Monday, October 26, 2015

Market Commentary for the week of October 26, 2015

Mind reading
As markets have now evolved into trading violently up and down by hundreds of points, some are asking whether there are new forces, new rules, which appear to govern stock market behavior?

Obviously, it has become more possible for stock averages to appear to make "large" swings....what used to be 3 or 4 percentage points    thirty years ago was a number in the single digits.  At 17,000 on the Dow Jones today, one percent is already a three-digit integer.

The question is whether this volatility is a "problem" that frightens away investors, or simply an uncanny opportunity to profit from big swings.  Without implying that either scenario is good or bad, I do believe that we can ascribe a certain amount of stop-and-start behavior to the advent of technology and computerized trading programs.  Irrespective of fundamentals or long-term objectives, the machines are programmed to execute at valuation ranges which condense the aperture of analysis.  I know, because I am also the architect of such a data base.

The difference, though, between systematic "black box" investing and private client money management is that real  people have real tolerances for risk, and a set of expectations about normal market behavior and trend patterns, whereas computers don't....or don't need to...factor emotion into their models.  That's unfortunate

Since the onset of computer trading, the frequency of 4 percent (or more) moves in market averages has increased by several standard deviations above the frequency of their occurrence before the year 2000.

Regulators and legislators have noticed this change, and are highly curious, and critical, about computer's connections to market volatility.  It hasn't gone unnoticed that there is a more pronounced decoupling from long-term fundamentals in today's financial markets, even as the impact of directional changes wreaks havoc upon the psyche and confidence of retail market players.  The past decade and a half has been one of the most volatile in market history, while the aggregation of the most severe of those percentage gains/losses has happened only in the last decade.

Recoil or attack?
The best thing the "average" investor can do is to ignore the haze of exogenous noise, because trend lines tend to even out the extremes.  As we have experienced with client portfolios, the numerical net-net of recent calamitous upside/downside volatility has only approximated "zero" change during a protracted period of time.  It happened previously during a half-decade of S&P performance (2003-2008), and it occurred again subsequent to this summer's downside capitulation followed by the past few weeks' bounce-back.  If you don't have a money manager who produces incremental upside gains during these fallow periods, you're not following the right disciple.  For example, buying an index tracking fund and expecting anything different from the net index performance is being unrealistic.   

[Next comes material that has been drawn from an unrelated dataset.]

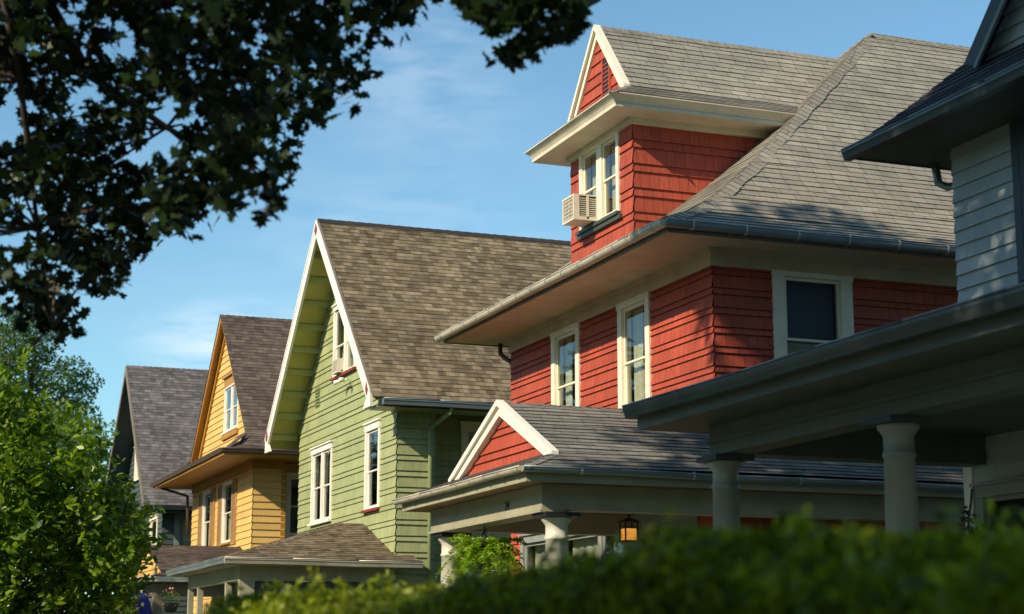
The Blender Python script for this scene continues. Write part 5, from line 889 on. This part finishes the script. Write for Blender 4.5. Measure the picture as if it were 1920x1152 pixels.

Unfortunately, the drag on investor psychology and behavior caused by these sudden eruptions outweighs any euphemisms I might write about.  Once the markets lose investor's confidence and trust, it is tough to regain it.  Financial institutions and individuals have tested the patience of clients for too long.  "New normal"  or not, the markets have been alienating their target customer base with impunity, portfolio gains notwithstanding.

In a sense, this is a morality play at work....the struggle between moral persuasion versus technological efficiency.

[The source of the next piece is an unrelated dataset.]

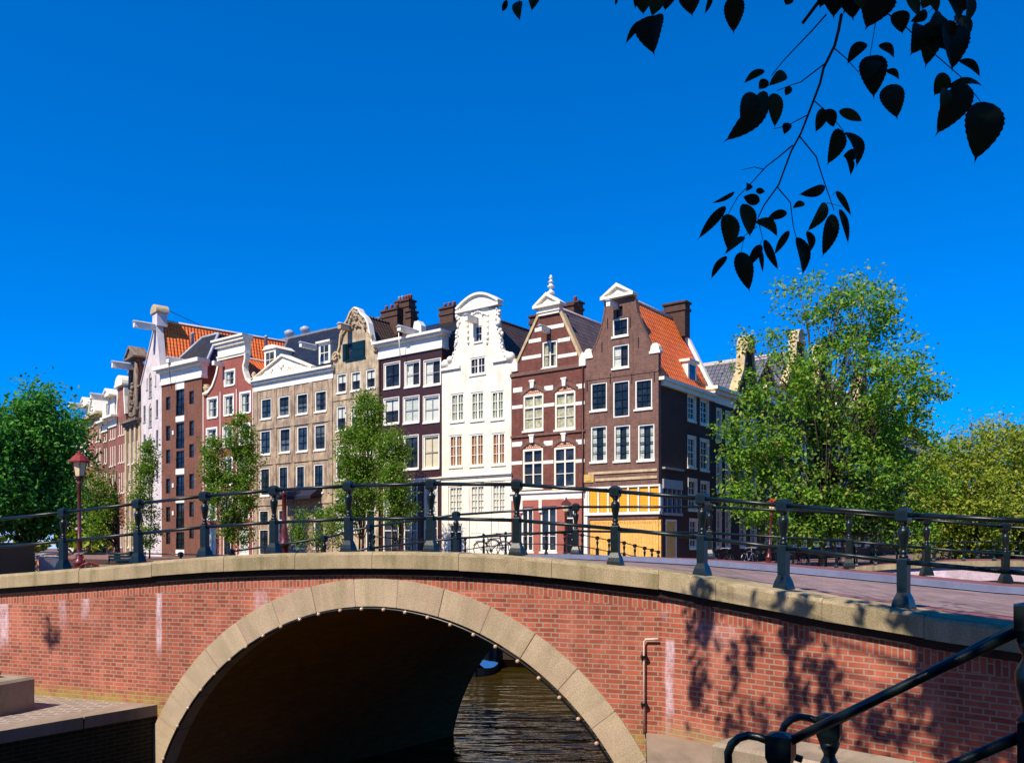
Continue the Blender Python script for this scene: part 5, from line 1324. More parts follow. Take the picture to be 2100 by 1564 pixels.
# ---- row bending away on the left
s0 = seg_s(CR, D1, 331.5); P0L = CR + D1 * s0; DL = V((.661, -.75)).normalized()
def house_n9():
    h = House('spout_gable_warehouse', 'white plastered warehouse with a pointed spout gable and a long orange roof', P0L, DL, 289.5, 331.5, Z2)
    r = h.root; W = h.W
    zs = h.z(100, 500); zt = h.z(112, 195)
    uc = h.u(112); out = [(0, 0), (W, 0), (W, zs), (uc + .28, zt), (uc - .28, zt), (0, zs)]
    def fx(u, hw, x, y0, y1): return (u - hw, u + hw, h.z(x, y1), h.z(x, y0))
    uM, uL, uR = h.u(88), h.u(50), h.u(120)
    uM = W * .46; uL = W * .17; uR = W * .78
    AR = [fx(uM, .42, 88, a, b) for a, b in ((480, 596), (655, 765), (830, 960), (1010, 1130))]
    SW = [fx(uL, .3, 50, a, b) for a, b in ((645, 740), (810, 920), (985, 1100))] + [fx(uR, .3, 120, a, b) for a, b in ((612, 712), (785, 885), (960, 1070))] + [fx(W*.3, .13, 62, 490, 555), fx(W*.72, .13, 116, 470, 530)]
    facade(r, out, [hole_arch(q, .4) for q in AR] + [rect_hole(q) for q in SW], M['pale_wall'])
    for q in AR:
        fo = window(r, q, dict(grid=(2, 3), fw=.07, fr='grey_paint', bar='grey_paint', cur=('full', 'cream_blind')))
        m = MB(); x0, x1, z0, z1 = q; w_ = x1 - x0; n = 8; m.prism([(0, z1 - z0)] + [(w_ * k / n, z1 - z0 + .38 * math.sin(math.pi * k / n)) for k in range(1, n)] + [(w_, z1 - z0)], .06, .15); m.build('arch_head', M['tan_trim'], fo)
    for q in SW: window(r, q, dict(grid=(1, 2), fw=.07, fr='grey_paint', bar='grey_paint', cur=None))
    ln = [(0, zs), (uc - .28, zt)]; l2 = [(uc + .28, zt), (W, zs)]
    strip(r, ln, .08, M['pale_wall'], 'gable_trim', .1, .5); strip(r, l2, .08, M['pale_wall'], 'gable_trim', .1, .5)
    mb = MB(); zb = zt; zz = h.z(112, 118); mb.box(uc - .62, uc + .62, -.12, .8, zb, zz); mb.build('spout_block', M['pale_wall'], r)
    mb = MB(); n = 10; mb.prism([(uc - .8, zz), (uc + .8, zz)] + [(uc + .8 * math.cos(math.pi * k / n), zz + .15 + .6 * math.sin(math.pi * k / n)) for k in range(n + 1)], -.25, .9); mb.build('spout_crown', M['tan_trim'], r)
    hoist(r, uc - .1, h.z(100, 222), .42, .45, 1.9, roof=True)
    D = 26; zr = h.on_u(600, 200, uc)[1]; print('N9', zr, h.z(112, 170, .5))
    gable_roof(r, 0, W, .5, D, zs - .3, h.on_u(158, 162, uc)[1], M['orange_tile'], xr=uc, over=.2)
    body(r, W, .3, D, zs - .3, M['pale_wall'], (zt, uc))
    mb = MB(); mb.tube([(uc, .6, zz + .6), (uc, 4.5, zz - .55)], .03, 5); mb.build('stay_wire', M['black'], r)
    for (x, y, dp) in ((320, 270, 6.0), (742, 285, 15.0)):
        dd, z = h.on_u(x, y, uc + 1.0); mb = MB(); mb.lathe([(.16, -.8), (.16, .5), (.22, .55), (.05, .7)], 8, (uc + 1.0, dd, z)); mb.build('vent_pipe', M['zinc'], r)
house_n9()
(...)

But when the empirical laws of economics break the bond of trust and ethical behavior, one unfortunately runs out of fiscal or monetary solutions to repair the breach.  No doubt, profits are good.  But we have not really addressed the notion that some profits are more socially productive than others.  It's also time we look at how the trend of increasing profit margins has, or has not, improved our quality of life.

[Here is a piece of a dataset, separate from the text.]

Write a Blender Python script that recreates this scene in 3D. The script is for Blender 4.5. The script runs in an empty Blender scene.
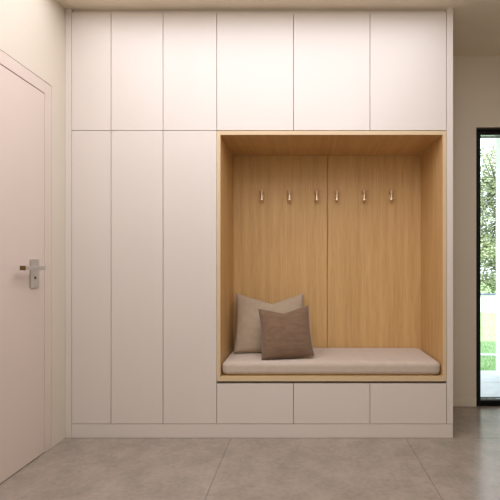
import bpy, bmesh, math, random
from mathutils import Vector, Matrix, noise
random.seed(7)
S = bpy.context.scene
C = S.collection
R = math.radians

# ------------------------------------------------------------------ camera
CAMZ = 1.076
cd = bpy.data.cameras.new('camera'); cam = bpy.data.objects.new('camera', cd); C.objects.link(cam)
cam.location = (0, -2.7, CAMZ); cam.rotation_euler = (R(90), 0, 0)
cd.sensor_width = 36; cd.lens = 429.3/500*36
cd.shift_x = -0.106; cd.shift_y = 0.034
cd.clip_start = .02; cd.clip_end = 200
S.camera = cam
# ------------------------------------------------------------------ world, sun, lights, exposure
w = bpy.data.worlds.new('sky'); S.world = w; w.use_nodes = True
bg = w.node_tree.nodes['Background']
bg.inputs['Color'].default_value = (0.84, 0.92, 1.0, 1); bg.inputs['Strength'].default_value = 3.0
def light(name, kind, loc, rot, energy, color, **kw):
    l = bpy.data.lights.new(name, kind); l.energy = energy; l.color = color
    for k, v in kw.items(): setattr(l, k, v)
    o = bpy.data.objects.new(name, l); C.objects.link(o); o.location = loc; o.rotation_euler = rot
    return o
light('sun', 'SUN', (0, -5, 12), (R(26), R(8), 0), 7.5, (1.0, .96, .88), angle=R(.8))
SOFT = (.99, 1.0, 1.12)
light('ceiling_area_light', 'AREA', (-.26, -1.42, 2.678), (0, 0, 0), 58, SOFT, shape='RECTANGLE', size=2.36, size_y=2.45)
light('soft_point_fill', 'POINT', (.35, -1.75, 2.25), (0, 0, 0), 14, (1.0, .98, 1.0), shadow_soft_size=.22)  # added point light without a fixture, lifts ceiling, upper doors and niche
light('rear_warm_fill', 'AREA', (1.0, -4.45, 1.45), (R(90), 0, R(8)), 12, (1.0, .84, .62), shape='RECTANGLE', size=2.4, size_y=1.9)  # added warm fill behind the camera, no opening there; brightens the niche
vs = S.view_settings
vs.view_transform = 'Standard'; vs.look = 'None'; vs.exposure = 0.0; vs.gamma = 1.0; vs.use_curve_mapping = False

# ------------------------------------------------------------------ materials
def mat(name, col, rough=.5, metal=0.0, spec=.5):
    m = bpy.data.materials.new(name); m.use_nodes = True
    b = m.node_tree.nodes['Principled BSDF']
    b.inputs['Base Color'].default_value = (*col, 1); b.inputs['Roughness'].default_value = rough
    b.inputs['Metallic'].default_value = metal; b.inputs['Specular IOR Level'].default_value = spec
    return m, b
def nd(m, t, **kw):
    n = m.node_tree.nodes.new(t)
    for k, v in kw.items(): setattr(n, k, v)
    return n
def lk(m, a, b): m.node_tree.links.new(a, b)
def coords(m, scale=(1, 1, 1), rot=(0, 0, 0)):
    tc = nd(m, 'ShaderNodeTexCoord'); mp = nd(m, 'ShaderNodeMapping')
    mp.inputs['Scale'].default_value = scale; mp.inputs['Rotation'].default_value = rot
    lk(m, tc.outputs['Object'], mp.inputs['Vector']); return mp.outputs['Vector']
def noise_n(m, vec, scale, detail=3, rough=.5):
    n = nd(m, 'ShaderNodeTexNoise'); n.inputs['Scale'].default_value = scale
    n.inputs['Detail'].default_value = detail; n.inputs['Roughness'].default_value = rough
    lk(m, vec, n.inputs['Vector']); return n.outputs['Fac']
def ramp(m, fac, stops):
    r = nd(m, 'ShaderNodeValToRGB'); e = r.color_ramp.elements
    while len(e) < len(stops): e.new(.5)
    for i, (p, c) in enumerate(stops): e[i].position = p; e[i].color = (*c, 1)
    lk(m, fac, r.inputs['Fac']); return r.outputs['Color']
def bump(m, b, fac, strength, dist=.002):
    n = nd(m, 'ShaderNodeBump'); n.inputs['Strength'].default_value = strength; n.inputs['Distance'].default_value = dist
    lk(m, fac, n.inputs['Height']); lk(m, n.outputs['Normal'], b.inputs['Normal'])
def mul(c, k): return tuple(x*k for x in c)

def paint(name, col, rough, bs=.05, sc=90):
    m, b = mat(name, col, rough); v = coords(m)
    f = noise_n(m, v, 1.3, 2); lk(m, ramp(m, f, [(.3, mul(col, .985)), (.7, mul(col, 1.015))]), b.inputs['Base Color'])
    bump(m, b, noise_n(m, v, sc, 3), bs, .001); return m
M = {}
M['wall'] = paint('wall_plaster', (.66, .585, .475), .85, .12, 140)
M['ceiling'] = paint('ceiling_plaster', (.82, .72, .58), .9, .12, 140)
M['cabinet'] = paint('satin_greige_lacquer', (.66, .60, .535), .42, .02)
M['door'] = paint('satin_rose_beige_paint', (.66, .555, .475), .45, .02)
M['inside'] = paint('cabinet_inside', (.42, .37, .32), .7)
M['white'] = paint('exterior_white_render', (.80, .82, .84), .85, .2, 60)
M['grey'] = paint('soffit_grey', (.5, .5, .5), .8)
M['black'], _b = mat('black_powder_coat', (.004, .004, .0045), .6, 0, .25)
M['chrome'], _b = mat('satin_nickel', (.62, .60, .58), .28, 1.0)
M['reflection'], _b = mat('dark_reflection_end', (.22, .15, .07), .35, 1.0)  # reflection of the dark room put into the lever end's metal colour
M['hook'], _b = mat('champagne_nickel', (.80, .66, .48), .45, 1.0)
M['hole'], _b = mat('keyhole_dark', (.10, .09, .08), .6)
M['seam'], _b = mat('brown_thread', (.19, .13, .10), .9)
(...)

One is always aware of the influence of exogenous and non-numerical factors upon data and market analysis.  In like fashion, trying to manipulate vast secular (generational) momentum is analogous to turning a battleship in a bathtub...very difficult to do.  The most critical element to all portfolio and economic analysis is time...time to remediate and effect trends; time to mobilize computer data; time to strengthen moral values; time to skew the politics of power; time to scrutinize the influence of business ethics; time to sit back and put things into perspective.

But, hey, who's got time for anything nowadays?